From Ribaṭ to Empire: Almoravid State-Making and Sunni Authority
Moroccan Sufism, Makhzan El Hassane . Moroccan Sufism, Makhzan El Hassane .

From Ribaṭ to Empire: Almoravid State-Making and Sunni Authority

The rise of the Almoravids (al-Murābiṭūn) is read here as the western response to a 4th/10th–5th/11th-century legitimacy crisis shaped by rival caliphal grammars (Abbasid, Fatimid, Umayyad) and Morocco’s unresolved Idrīsid memory.

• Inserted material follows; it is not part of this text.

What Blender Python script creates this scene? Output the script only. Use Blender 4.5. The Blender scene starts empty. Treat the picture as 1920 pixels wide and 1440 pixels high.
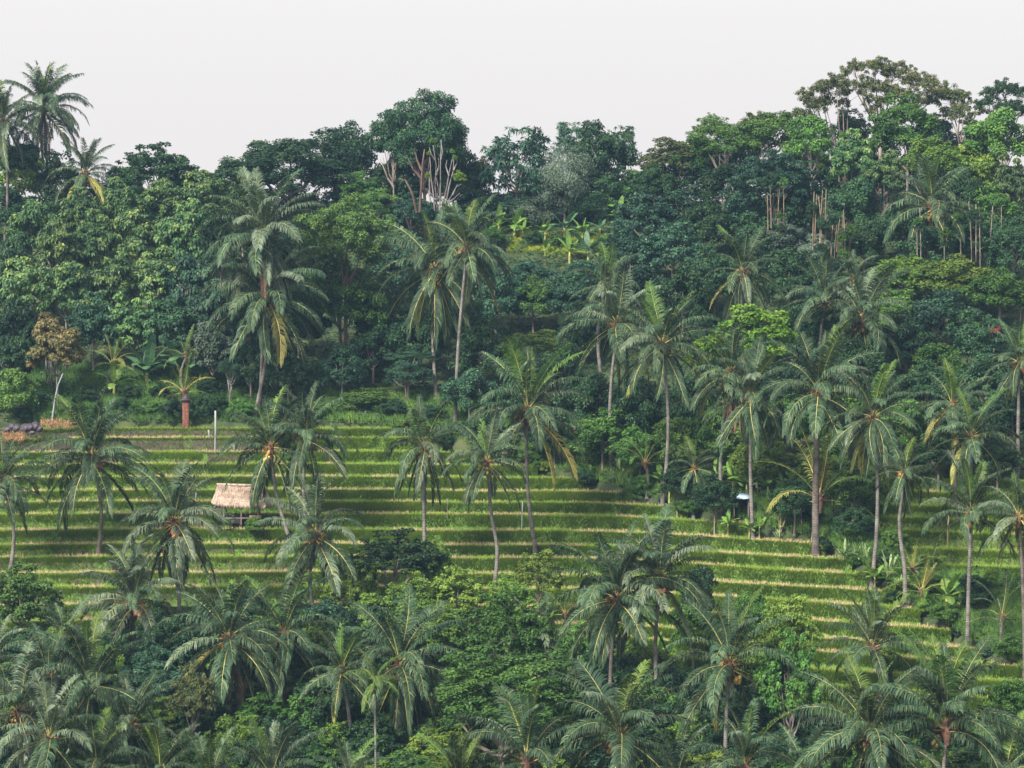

Urban centers such as Fez preserved Mālikī learning and saintly capital but remained structurally unable to convert reform into sovereignty. The essay traces how Sunni confessional consolidation under al-Qādir (the Qādirī mīthāq) produced a portable grammar of orthodoxy requiring enforcement beyond Baghdad’s reach, and how Maghribi scholarly relays (Qayrawān–Sūs–ribāṭ) linked Ṣanhāja force to Mālikī discipline. From Ibn Yāsīn’s coercive campaigns to Yūsuf ibn Tāshfīn’s unification of Morocco, the Almoravid project appears as execution rather than doctrinal innovation: the fusion of law, obedience, and violence into a state, marked by internal contradictions that would later undo it.